- **WHAT YOU SHOULD DO**: Set down exactly the lines of the listing below, please, beginning with the first and ending with the line that holds "COL = scn.collection".
═════ SUPPLIED INFORMATION ═════
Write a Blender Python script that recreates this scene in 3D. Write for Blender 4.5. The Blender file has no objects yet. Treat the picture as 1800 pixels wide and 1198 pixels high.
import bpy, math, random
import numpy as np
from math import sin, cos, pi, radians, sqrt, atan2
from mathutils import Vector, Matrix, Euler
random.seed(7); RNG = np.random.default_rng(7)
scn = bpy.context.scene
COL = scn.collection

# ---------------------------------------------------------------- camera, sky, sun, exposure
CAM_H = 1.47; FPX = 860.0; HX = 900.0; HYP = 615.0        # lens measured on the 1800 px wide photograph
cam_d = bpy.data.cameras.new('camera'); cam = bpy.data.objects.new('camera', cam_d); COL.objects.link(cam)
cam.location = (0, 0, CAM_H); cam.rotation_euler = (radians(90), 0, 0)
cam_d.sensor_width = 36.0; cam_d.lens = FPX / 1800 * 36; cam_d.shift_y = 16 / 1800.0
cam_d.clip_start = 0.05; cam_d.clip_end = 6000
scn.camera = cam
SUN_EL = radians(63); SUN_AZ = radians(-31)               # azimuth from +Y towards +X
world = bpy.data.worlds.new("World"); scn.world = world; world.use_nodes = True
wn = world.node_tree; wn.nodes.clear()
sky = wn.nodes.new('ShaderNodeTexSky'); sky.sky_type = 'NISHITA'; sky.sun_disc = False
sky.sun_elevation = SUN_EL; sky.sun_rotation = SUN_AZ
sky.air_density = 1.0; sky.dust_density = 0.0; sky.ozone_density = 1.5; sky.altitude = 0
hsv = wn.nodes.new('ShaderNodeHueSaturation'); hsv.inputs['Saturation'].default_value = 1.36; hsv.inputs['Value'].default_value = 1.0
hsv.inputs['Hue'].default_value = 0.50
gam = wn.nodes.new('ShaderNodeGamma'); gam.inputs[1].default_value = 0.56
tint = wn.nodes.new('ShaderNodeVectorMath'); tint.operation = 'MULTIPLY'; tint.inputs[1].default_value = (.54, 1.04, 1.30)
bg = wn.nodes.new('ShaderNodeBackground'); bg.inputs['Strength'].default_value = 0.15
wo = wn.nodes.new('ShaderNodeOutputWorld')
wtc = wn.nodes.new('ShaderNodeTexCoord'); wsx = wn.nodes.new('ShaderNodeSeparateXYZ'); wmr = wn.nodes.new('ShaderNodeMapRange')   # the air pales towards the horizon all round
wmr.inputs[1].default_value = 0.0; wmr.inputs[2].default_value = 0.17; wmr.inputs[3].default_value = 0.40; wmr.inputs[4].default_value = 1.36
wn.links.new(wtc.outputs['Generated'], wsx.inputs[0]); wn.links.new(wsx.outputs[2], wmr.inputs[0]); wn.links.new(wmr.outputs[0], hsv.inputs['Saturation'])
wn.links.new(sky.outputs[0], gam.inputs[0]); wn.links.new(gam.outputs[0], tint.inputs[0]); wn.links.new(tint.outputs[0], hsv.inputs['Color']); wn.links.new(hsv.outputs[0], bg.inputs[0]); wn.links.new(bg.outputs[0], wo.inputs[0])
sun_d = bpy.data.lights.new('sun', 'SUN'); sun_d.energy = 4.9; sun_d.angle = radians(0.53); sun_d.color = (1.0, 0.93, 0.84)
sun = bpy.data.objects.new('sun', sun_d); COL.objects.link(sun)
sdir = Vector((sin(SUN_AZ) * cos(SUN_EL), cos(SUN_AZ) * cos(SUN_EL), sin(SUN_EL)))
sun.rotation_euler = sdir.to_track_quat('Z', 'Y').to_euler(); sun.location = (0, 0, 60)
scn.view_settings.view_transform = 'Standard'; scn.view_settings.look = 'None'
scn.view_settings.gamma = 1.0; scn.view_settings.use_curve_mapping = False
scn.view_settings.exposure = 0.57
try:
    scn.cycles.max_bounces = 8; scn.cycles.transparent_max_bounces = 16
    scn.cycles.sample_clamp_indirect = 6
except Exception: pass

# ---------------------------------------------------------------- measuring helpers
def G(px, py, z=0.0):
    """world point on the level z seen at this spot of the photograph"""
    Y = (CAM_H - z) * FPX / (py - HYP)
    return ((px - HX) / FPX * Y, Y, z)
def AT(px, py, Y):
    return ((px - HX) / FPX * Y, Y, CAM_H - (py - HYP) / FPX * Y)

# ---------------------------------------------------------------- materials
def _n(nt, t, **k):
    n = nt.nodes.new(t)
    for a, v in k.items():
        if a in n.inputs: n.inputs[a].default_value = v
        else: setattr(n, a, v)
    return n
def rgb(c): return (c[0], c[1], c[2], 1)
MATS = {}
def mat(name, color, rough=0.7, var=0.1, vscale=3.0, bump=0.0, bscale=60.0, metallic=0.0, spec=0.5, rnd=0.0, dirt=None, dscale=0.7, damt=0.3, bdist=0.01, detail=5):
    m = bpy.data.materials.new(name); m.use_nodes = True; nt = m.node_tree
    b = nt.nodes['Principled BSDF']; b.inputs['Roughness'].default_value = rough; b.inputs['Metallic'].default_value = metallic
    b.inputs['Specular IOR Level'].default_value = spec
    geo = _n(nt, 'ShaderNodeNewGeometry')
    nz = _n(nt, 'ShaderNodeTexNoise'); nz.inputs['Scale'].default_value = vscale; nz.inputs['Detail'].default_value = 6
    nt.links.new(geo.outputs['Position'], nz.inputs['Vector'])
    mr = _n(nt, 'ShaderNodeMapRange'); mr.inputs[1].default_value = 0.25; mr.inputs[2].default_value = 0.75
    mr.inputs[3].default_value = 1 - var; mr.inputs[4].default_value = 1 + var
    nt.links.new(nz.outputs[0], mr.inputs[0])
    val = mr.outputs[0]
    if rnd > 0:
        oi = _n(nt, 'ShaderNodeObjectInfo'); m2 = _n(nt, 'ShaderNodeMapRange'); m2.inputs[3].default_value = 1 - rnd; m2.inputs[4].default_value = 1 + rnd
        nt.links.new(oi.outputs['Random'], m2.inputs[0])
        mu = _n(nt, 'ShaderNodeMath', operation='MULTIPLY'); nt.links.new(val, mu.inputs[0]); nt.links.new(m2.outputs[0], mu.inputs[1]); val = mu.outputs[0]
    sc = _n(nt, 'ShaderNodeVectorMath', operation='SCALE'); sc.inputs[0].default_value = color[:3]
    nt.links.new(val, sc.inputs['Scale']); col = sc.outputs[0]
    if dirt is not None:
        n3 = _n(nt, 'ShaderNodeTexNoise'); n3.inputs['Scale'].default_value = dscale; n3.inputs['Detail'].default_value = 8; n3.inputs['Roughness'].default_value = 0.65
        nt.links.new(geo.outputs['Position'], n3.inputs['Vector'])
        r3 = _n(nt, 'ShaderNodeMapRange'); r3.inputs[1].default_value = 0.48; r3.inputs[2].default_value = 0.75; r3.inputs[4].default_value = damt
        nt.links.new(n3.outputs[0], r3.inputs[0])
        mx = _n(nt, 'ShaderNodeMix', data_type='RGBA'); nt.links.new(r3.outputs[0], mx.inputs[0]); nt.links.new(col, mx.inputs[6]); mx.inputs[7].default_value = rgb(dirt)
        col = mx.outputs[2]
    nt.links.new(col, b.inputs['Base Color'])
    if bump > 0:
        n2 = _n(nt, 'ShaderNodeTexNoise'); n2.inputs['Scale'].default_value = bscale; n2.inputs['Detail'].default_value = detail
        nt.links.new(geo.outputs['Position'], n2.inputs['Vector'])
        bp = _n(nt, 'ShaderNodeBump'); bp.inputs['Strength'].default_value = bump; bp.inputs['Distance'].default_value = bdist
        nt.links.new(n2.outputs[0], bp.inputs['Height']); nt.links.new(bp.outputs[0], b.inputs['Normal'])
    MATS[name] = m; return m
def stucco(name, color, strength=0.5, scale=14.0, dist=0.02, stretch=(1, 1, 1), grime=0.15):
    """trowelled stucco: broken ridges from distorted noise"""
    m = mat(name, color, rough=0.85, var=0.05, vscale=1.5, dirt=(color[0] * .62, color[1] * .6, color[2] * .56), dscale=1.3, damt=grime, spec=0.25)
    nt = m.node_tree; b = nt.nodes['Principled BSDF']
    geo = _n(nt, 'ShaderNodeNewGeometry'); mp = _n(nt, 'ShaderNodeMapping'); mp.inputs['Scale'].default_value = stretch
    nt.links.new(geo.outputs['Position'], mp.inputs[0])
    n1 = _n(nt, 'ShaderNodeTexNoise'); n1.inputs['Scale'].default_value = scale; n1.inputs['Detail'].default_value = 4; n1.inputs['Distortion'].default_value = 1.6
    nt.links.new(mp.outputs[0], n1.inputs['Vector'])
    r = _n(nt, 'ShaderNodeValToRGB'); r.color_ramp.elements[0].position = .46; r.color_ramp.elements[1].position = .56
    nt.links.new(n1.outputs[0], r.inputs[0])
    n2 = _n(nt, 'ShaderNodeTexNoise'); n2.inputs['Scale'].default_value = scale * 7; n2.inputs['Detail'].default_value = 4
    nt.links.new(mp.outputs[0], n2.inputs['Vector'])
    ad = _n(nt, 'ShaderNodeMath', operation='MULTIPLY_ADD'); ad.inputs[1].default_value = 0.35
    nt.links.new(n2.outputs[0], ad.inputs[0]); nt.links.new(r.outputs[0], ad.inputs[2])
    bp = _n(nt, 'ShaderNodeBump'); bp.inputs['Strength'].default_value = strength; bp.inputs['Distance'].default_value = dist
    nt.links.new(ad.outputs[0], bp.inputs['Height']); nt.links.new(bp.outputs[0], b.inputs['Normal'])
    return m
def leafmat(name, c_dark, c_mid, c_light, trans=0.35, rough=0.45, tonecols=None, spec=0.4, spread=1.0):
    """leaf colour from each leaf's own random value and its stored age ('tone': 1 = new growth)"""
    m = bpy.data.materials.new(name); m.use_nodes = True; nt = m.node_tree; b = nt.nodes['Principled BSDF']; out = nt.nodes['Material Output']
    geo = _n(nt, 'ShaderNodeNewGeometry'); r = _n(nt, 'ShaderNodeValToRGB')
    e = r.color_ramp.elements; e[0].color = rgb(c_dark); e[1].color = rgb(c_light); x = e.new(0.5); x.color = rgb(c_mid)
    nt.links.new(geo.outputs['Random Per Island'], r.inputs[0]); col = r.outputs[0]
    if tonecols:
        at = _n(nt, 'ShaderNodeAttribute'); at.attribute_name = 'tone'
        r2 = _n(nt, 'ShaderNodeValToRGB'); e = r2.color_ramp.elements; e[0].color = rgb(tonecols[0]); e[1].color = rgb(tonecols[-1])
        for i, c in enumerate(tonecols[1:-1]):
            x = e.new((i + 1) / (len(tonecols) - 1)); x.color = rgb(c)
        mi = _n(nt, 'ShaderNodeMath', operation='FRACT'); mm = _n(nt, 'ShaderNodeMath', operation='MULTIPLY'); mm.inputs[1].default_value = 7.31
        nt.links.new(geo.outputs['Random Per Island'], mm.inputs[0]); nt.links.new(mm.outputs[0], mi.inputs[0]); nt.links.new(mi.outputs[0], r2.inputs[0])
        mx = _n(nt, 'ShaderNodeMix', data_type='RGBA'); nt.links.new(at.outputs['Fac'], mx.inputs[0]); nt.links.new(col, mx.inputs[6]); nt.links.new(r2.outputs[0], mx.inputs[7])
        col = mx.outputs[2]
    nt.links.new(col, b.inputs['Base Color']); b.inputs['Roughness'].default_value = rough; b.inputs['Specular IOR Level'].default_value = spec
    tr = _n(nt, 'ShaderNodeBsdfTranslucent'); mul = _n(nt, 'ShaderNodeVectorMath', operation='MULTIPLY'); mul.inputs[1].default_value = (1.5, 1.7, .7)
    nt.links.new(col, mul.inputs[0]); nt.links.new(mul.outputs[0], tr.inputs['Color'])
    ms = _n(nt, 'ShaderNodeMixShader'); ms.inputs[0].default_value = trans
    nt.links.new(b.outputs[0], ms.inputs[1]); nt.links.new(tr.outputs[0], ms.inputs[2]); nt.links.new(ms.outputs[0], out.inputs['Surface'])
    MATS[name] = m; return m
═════
- **SOLVED PROBLEM**:
Write a Blender Python script that recreates this scene in 3D. Write for Blender 4.5. The Blender file has no objects yet. Treat the picture as 1800 pixels wide and 1198 pixels high.
import bpy, math, random
import numpy as np
from math import sin, cos, pi, radians, sqrt, atan2
from mathutils import Vector, Matrix, Euler
random.seed(7); RNG = np.random.default_rng(7)
scn = bpy.context.scene
COL = scn.collection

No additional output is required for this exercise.